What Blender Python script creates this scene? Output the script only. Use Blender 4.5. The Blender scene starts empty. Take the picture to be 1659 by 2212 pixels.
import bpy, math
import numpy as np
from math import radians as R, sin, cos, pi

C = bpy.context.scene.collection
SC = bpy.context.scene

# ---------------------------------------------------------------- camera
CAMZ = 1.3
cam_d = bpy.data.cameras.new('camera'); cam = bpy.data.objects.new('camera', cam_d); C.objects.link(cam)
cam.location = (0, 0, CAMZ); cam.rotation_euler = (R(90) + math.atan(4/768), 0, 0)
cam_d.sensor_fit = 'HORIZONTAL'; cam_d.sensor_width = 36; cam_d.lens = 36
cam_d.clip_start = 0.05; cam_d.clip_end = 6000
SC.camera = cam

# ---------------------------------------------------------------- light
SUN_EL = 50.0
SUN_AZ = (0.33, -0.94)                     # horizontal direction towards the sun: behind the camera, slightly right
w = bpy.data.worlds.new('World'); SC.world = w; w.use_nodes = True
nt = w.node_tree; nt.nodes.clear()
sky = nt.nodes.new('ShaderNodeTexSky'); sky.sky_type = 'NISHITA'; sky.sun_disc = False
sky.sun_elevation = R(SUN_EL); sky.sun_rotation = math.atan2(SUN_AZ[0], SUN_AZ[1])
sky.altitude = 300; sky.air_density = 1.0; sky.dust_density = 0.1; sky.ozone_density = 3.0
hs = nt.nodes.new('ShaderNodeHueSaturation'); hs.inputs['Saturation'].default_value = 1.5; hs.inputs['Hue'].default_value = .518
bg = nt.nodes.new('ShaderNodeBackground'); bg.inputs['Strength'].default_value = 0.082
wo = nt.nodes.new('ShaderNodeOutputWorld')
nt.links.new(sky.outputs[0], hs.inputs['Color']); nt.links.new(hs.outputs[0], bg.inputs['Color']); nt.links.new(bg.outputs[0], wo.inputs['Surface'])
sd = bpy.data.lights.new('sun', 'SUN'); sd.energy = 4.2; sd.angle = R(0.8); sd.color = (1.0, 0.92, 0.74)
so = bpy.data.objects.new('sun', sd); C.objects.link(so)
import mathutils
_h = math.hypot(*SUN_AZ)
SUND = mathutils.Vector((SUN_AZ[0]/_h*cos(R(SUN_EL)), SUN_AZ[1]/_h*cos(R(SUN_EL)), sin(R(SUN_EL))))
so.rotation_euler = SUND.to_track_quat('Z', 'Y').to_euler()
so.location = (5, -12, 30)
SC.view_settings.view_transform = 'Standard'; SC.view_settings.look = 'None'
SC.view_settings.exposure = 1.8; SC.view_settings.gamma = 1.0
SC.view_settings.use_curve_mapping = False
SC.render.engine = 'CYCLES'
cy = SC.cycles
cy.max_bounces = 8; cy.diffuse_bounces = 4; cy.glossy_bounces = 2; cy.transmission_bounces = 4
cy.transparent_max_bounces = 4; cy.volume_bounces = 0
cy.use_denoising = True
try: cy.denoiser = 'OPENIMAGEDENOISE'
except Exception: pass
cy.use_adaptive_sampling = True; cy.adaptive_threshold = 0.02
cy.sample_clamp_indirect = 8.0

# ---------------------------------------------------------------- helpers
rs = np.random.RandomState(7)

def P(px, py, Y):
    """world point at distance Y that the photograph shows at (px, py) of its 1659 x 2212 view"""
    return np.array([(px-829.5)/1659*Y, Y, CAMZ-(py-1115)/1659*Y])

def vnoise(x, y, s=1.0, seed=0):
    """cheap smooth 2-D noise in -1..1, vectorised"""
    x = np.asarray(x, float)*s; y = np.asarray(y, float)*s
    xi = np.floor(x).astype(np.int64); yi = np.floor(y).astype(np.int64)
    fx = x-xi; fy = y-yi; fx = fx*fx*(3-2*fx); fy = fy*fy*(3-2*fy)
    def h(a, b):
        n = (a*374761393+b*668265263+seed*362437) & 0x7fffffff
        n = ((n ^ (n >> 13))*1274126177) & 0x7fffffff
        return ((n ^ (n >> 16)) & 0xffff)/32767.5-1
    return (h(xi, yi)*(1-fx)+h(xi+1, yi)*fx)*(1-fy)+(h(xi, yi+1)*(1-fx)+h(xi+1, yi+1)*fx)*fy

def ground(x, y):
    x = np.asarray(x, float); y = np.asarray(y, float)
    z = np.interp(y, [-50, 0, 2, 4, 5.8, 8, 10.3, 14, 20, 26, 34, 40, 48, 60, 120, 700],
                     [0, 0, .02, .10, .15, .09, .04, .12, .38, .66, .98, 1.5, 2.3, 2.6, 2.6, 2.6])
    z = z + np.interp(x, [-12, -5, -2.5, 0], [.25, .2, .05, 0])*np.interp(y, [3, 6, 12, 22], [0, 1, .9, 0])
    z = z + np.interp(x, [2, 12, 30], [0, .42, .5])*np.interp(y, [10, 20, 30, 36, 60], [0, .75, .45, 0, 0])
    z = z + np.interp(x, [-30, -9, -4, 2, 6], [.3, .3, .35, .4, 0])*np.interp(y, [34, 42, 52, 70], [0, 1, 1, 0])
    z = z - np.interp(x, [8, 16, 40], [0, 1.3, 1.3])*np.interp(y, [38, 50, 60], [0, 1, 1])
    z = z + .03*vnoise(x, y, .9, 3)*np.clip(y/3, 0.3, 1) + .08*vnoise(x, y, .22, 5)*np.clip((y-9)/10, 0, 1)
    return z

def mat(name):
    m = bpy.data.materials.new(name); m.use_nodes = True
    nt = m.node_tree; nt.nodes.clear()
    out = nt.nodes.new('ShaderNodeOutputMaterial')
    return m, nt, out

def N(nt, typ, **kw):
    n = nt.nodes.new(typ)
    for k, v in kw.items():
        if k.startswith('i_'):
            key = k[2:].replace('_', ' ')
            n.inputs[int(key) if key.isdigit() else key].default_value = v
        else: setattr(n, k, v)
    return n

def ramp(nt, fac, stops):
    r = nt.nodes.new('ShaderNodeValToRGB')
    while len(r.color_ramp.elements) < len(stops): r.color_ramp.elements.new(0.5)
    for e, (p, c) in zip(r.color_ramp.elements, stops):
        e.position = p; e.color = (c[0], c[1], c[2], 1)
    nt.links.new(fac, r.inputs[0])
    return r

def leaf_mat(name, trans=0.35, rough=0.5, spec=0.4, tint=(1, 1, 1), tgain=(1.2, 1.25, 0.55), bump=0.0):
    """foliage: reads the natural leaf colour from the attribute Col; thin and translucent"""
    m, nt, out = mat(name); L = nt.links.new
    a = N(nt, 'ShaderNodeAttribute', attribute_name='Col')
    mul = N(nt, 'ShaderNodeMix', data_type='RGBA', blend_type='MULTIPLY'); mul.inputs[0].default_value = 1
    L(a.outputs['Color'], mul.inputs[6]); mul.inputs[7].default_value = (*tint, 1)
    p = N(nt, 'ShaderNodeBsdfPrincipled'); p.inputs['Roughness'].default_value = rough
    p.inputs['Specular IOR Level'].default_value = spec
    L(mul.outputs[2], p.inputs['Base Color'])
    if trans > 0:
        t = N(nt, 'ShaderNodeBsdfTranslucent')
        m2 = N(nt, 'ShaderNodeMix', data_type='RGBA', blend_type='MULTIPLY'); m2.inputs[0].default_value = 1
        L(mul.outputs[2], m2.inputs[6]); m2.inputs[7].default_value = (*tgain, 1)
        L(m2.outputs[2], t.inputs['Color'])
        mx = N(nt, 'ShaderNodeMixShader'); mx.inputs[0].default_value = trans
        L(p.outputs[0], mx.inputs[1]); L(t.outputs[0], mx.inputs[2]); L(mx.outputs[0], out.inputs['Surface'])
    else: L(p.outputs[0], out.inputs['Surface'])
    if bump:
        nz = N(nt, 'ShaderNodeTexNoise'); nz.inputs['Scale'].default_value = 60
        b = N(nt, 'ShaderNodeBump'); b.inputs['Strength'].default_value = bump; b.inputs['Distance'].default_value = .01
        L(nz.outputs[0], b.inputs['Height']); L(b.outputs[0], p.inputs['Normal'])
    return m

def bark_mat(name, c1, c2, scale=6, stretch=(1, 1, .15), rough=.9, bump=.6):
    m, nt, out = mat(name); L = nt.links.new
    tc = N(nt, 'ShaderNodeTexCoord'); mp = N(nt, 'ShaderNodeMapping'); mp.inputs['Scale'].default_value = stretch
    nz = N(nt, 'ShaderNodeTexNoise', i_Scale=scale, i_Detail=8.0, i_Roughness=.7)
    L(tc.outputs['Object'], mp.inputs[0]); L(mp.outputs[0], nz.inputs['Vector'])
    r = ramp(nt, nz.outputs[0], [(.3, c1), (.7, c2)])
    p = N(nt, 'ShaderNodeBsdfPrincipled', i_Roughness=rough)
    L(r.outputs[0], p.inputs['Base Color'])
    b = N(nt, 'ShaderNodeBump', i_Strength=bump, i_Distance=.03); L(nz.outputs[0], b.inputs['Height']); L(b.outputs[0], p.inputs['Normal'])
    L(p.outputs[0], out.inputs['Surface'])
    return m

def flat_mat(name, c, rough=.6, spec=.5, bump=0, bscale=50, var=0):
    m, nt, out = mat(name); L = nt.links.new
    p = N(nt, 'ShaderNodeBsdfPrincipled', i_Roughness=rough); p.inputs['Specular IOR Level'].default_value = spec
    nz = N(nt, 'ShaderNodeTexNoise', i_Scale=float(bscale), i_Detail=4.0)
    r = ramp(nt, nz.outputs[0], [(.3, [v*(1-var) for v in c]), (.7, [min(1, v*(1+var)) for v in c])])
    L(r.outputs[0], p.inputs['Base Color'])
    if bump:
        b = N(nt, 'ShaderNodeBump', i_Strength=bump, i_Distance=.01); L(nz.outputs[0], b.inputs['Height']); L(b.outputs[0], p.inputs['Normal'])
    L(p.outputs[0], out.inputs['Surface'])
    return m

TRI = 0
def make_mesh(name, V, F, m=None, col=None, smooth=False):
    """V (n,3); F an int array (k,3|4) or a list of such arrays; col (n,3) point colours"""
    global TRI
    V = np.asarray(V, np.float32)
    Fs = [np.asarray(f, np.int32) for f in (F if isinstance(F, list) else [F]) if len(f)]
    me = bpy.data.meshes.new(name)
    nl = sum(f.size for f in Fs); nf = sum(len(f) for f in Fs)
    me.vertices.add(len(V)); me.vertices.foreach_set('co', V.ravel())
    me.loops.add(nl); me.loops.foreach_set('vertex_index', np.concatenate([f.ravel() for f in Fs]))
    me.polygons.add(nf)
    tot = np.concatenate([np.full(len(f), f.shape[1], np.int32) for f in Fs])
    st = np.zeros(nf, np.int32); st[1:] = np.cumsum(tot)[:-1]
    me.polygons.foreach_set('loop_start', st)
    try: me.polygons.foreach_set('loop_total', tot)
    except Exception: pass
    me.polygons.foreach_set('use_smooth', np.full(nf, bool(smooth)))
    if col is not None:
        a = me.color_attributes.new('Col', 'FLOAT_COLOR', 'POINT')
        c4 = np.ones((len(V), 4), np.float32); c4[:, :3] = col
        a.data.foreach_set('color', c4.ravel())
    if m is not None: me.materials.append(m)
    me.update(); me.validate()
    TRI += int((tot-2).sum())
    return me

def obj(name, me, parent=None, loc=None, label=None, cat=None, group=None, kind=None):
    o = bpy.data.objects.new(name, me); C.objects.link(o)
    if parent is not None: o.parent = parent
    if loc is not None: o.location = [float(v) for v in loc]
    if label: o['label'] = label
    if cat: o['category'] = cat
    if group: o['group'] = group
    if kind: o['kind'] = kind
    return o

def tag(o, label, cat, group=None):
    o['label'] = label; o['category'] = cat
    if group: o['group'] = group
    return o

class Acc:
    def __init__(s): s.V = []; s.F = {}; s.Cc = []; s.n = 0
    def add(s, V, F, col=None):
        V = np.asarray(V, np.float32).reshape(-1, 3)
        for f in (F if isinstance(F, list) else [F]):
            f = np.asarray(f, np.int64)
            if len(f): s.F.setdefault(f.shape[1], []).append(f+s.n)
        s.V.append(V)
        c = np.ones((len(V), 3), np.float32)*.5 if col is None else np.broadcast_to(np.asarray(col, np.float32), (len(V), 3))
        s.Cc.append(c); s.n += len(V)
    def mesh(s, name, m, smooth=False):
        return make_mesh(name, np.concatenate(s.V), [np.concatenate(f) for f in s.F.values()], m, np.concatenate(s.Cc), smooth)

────

--- Required task ---
In the listing above, reproduce the first line and each one after it through the line that contains "SC.camera = cam".

--- Output for this exercise ---
What Blender Python script creates this scene? Output the script only. Use Blender 4.5. The Blender scene starts empty. Take the picture to be 1659 by 2212 pixels.
import bpy, math
import numpy as np
from math import radians as R, sin, cos, pi

C = bpy.context.scene.collection
SC = bpy.context.scene

# ---------------------------------------------------------------- camera
CAMZ = 1.3
cam_d = bpy.data.cameras.new('camera'); cam = bpy.data.objects.new('camera', cam_d); C.objects.link(cam)
cam.location = (0, 0, CAMZ); cam.rotation_euler = (R(90) + math.atan(4/768), 0, 0)
cam_d.sensor_fit = 'HORIZONTAL'; cam_d.sensor_width = 36; cam_d.lens = 36
cam_d.clip_start = 0.05; cam_d.clip_end = 6000
SC.camera = cam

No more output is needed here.